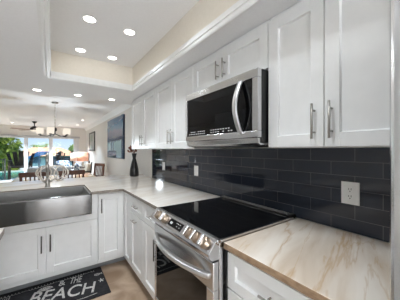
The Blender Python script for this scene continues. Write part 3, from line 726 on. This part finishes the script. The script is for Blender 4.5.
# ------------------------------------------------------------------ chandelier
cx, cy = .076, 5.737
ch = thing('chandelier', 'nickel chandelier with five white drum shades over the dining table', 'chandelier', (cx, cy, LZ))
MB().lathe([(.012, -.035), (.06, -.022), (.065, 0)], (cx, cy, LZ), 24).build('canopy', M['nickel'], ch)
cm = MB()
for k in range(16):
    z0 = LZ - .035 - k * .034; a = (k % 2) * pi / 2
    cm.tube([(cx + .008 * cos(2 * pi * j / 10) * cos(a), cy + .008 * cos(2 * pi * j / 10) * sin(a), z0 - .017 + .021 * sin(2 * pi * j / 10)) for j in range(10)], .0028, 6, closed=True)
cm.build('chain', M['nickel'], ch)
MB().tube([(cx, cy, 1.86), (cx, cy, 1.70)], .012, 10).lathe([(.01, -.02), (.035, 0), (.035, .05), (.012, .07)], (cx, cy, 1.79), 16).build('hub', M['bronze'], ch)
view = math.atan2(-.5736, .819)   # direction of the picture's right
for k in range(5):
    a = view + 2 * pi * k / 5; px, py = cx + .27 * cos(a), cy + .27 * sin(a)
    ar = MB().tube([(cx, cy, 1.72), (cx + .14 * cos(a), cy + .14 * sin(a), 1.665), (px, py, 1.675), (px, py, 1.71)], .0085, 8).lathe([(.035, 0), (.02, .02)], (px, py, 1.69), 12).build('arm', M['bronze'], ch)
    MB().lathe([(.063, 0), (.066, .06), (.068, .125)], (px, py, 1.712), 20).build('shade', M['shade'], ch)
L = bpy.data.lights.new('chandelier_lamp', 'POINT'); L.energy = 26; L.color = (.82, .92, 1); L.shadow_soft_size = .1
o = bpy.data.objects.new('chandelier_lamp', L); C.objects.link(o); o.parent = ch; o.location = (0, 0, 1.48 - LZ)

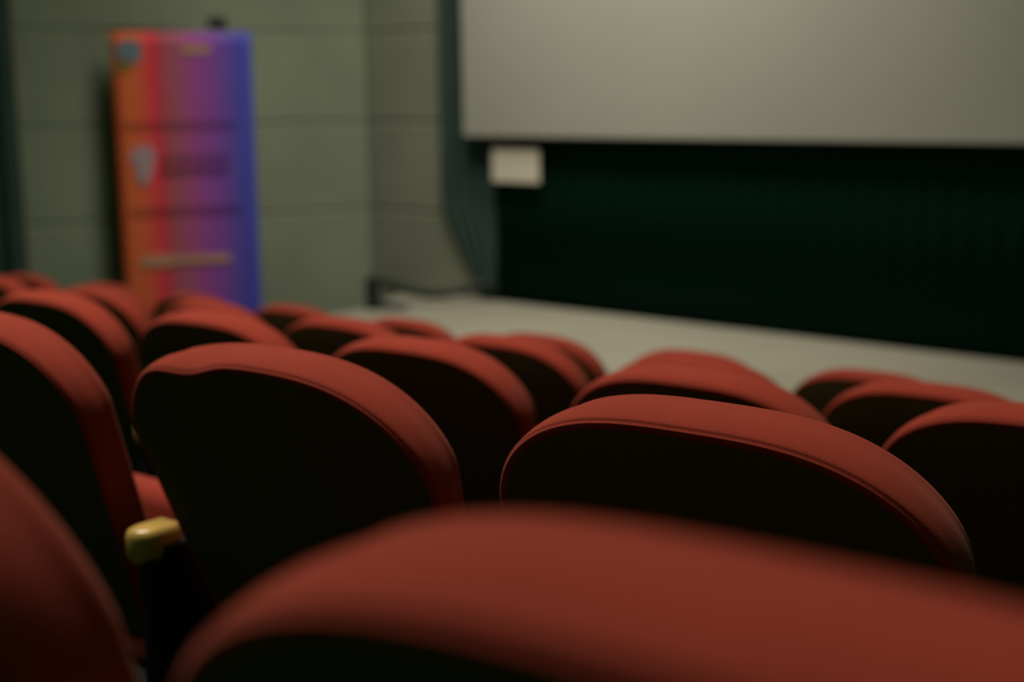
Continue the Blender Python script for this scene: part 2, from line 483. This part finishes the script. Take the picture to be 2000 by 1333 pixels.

----------------------------------------

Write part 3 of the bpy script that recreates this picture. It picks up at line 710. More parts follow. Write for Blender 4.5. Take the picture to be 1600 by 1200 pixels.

----------------------------------------

Exercise brief – From the records above, print exactly the lines that run from the line with "The Blender Python script for this scene continues." to the line with "o = bpy.data.objects.new('chandelier_lamp', L);", inclusive.

Result of the exercise –
The Blender Python script for this scene continues. Write part 3, from line 726 on. This part finishes the script. The script is for Blender 4.5.
# ------------------------------------------------------------------ chandelier
cx, cy = .076, 5.737
ch = thing('chandelier', 'nickel chandelier with five white drum shades over the dining table', 'chandelier', (cx, cy, LZ))
MB().lathe([(.012, -.035), (.06, -.022), (.065, 0)], (cx, cy, LZ), 24).build('canopy', M['nickel'], ch)
cm = MB()
for k in range(16):
    z0 = LZ - .035 - k * .034; a = (k % 2) * pi / 2
    cm.tube([(cx + .008 * cos(2 * pi * j / 10) * cos(a), cy + .008 * cos(2 * pi * j / 10) * sin(a), z0 - .017 + .021 * sin(2 * pi * j / 10)) for j in range(10)], .0028, 6, closed=True)
cm.build('chain', M['nickel'], ch)
MB().tube([(cx, cy, 1.86), (cx, cy, 1.70)], .012, 10).lathe([(.01, -.02), (.035, 0), (.035, .05), (.012, .07)], (cx, cy, 1.79), 16).build('hub', M['bronze'], ch)
view = math.atan2(-.5736, .819)   # direction of the picture's right
for k in range(5):
    a = view + 2 * pi * k / 5; px, py = cx + .27 * cos(a), cy + .27 * sin(a)
    ar = MB().tube([(cx, cy, 1.72), (cx + .14 * cos(a), cy + .14 * sin(a), 1.665), (px, py, 1.675), (px, py, 1.71)], .0085, 8).lathe([(.035, 0), (.02, .02)], (px, py, 1.69), 12).build('arm', M['bronze'], ch)
    MB().lathe([(.063, 0), (.066, .06), (.068, .125)], (px, py, 1.712), 20).build('shade', M['shade'], ch)
L = bpy.data.lights.new('chandelier_lamp', 'POINT'); L.energy = 26; L.color = (.82, .92, 1); L.shadow_soft_size = .1
o = bpy.data.objects.new('chandelier_lamp', L); C.objects.link(o); o.parent = ch; o.location = (0, 0, 1.48 - LZ)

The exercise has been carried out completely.